No faltan los sapos que se han apuntado a la servil iniciativa. En un anuncio promocional de la ley, un grupo de actores y cantantes de segunda y quita línea aparecen prestando su apoyo al ministro para permitirse fantasear con que alguna vez alguien aquí pirateará sus obras y les impedirá enriquecerse. O para permitirse la fantasía de que algún día su mujer tendrá un hijo de Schwarzenegger.

Al decir que pirateo bastante no sólo estoy dando noticia de las noches que paso viendo cine y televisión por internet para enterarme de lo que se hace en el más allá, en ese aparente futuro de ultramar en el que la gente hace tantas cosas. Ni estoy sólo criticando implícitamente la oferta de entretenimiento de este jubiloso aljibe en el que faltan espacios públicos, en el que viajar es más caro que en cualquier otra parte donde yo haya vivido, en el que la televisión es esperpéntica y la cartelera de cine, paupérrima. Al defender la piratería doy cuenta sobre todo de mi trabajo como docente, pues buena parte de lo que se lee en mis clases de literatura es fotocopiado o descargado gratuitamente de internet. Esto se debe a que muchos de mis estudiantes (y eso que enseño en la universidad privada) no tienen dinero para pagar el sobreprecio que se pone a los libros en este paraíso del analfabetismo, y a que muchos de los libros que quiero que ellos lean no existen en las librerías locales pues su limitado consumo no interesa ni a los editores ni a los importadores.

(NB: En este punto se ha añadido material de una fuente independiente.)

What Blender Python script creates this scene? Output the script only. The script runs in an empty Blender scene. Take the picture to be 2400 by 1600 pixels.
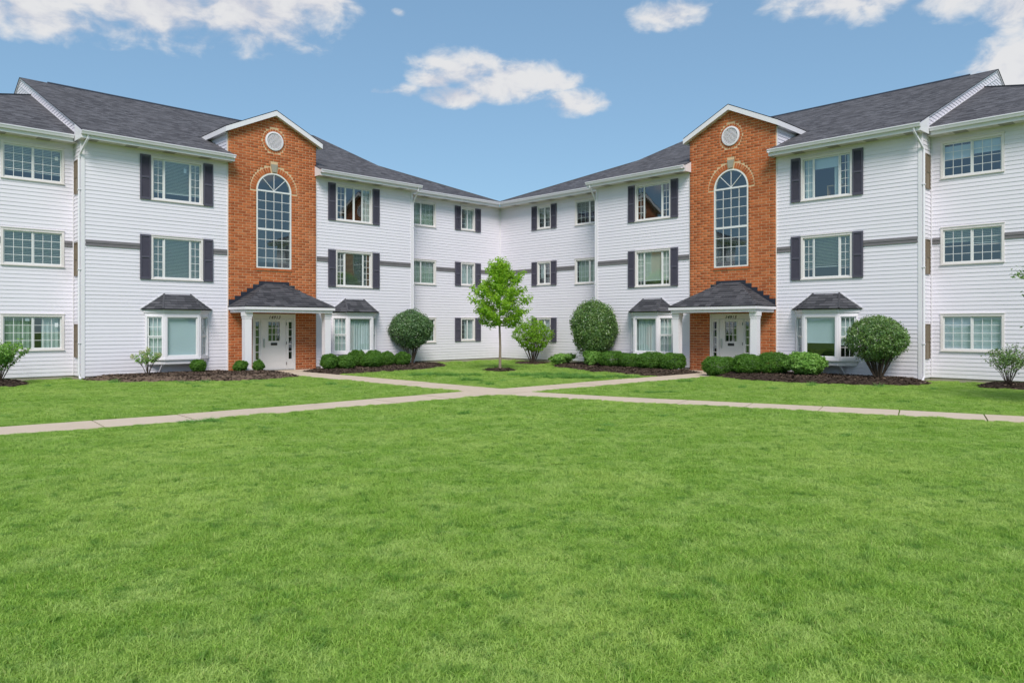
import bpy, math, random
import numpy as np
from mathutils import Matrix, Vector
random.seed(7); rng = np.random.default_rng(11)
scene = bpy.context.scene
COL = scene.collection
R = math.radians

# ------------------------------------------------------------------ camera
cd = bpy.data.cameras.new('camera'); cam = bpy.data.objects.new('camera', cd); COL.objects.link(cam)
cam.location = (0, 0, 1.798); cam.rotation_euler = (R(90), 0, 0)
cd.sensor_fit = 'HORIZONTAL'; cd.sensor_width = 36.0; cd.lens = 1732.26 / 2400 * 36
cd.shift_x = -22.65 / 2400; cd.shift_y = -38.0 / 2400
cd.clip_start = 0.1; cd.clip_end = 6000
scene.camera = cam

# ------------------------------------------------------------------ light, exposure
SUN_EL, SUN_OFF = 46.0, 4.0
scene.view_settings.view_transform = 'Standard'; scene.view_settings.look = 'None'
scene.view_settings.gamma = 1.0; scene.view_settings.use_curve_mapping = False
scene.view_settings.exposure = 0.14
sl = bpy.data.lights.new('sun', 'SUN'); sun = bpy.data.objects.new('sun', sl); COL.objects.link(sun)
sl.energy = 3.0; sl.angle = R(24); sl.color = (1.0, 0.94, 0.885)
sun.rotation_euler = (R(90 - SUN_EL), 0, R(SUN_OFF)); sun.location = (0, -30, 60)
scene.cycles.max_bounces = 8; scene.cycles.transparent_max_bounces = 24
scene.cycles.caustics_reflective = False; scene.cycles.caustics_refractive = False
try:
    scene.cycles.use_denoising = True
except Exception:
    pass


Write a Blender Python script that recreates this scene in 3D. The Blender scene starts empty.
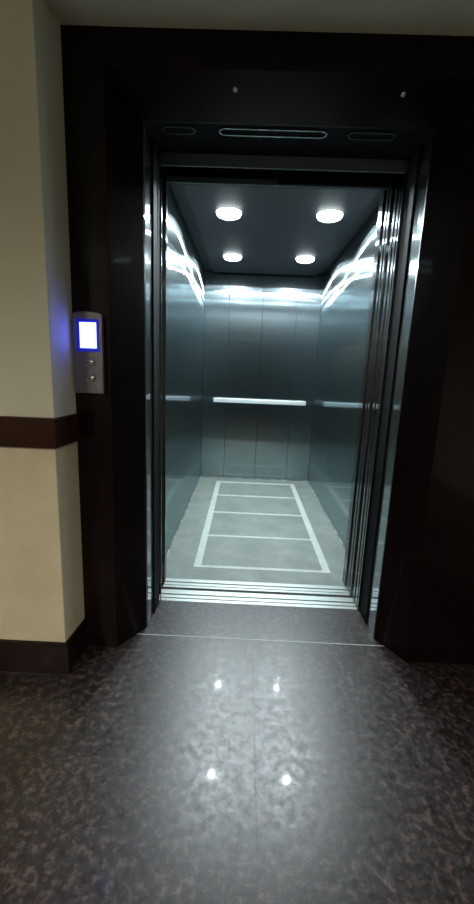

No exijo que mis alumnos paguen cifras descaradas por leer ni que se abstengan de leer lo que no se vende en Colombia. Al parecer, ellos y yo somos amigos de los piratas. Y sé que la situación es la misma entre la mayoría de los universitarios de este país; entre quienes aspiran a adquirir una cultura universal, sea lo que sea que eso signifique.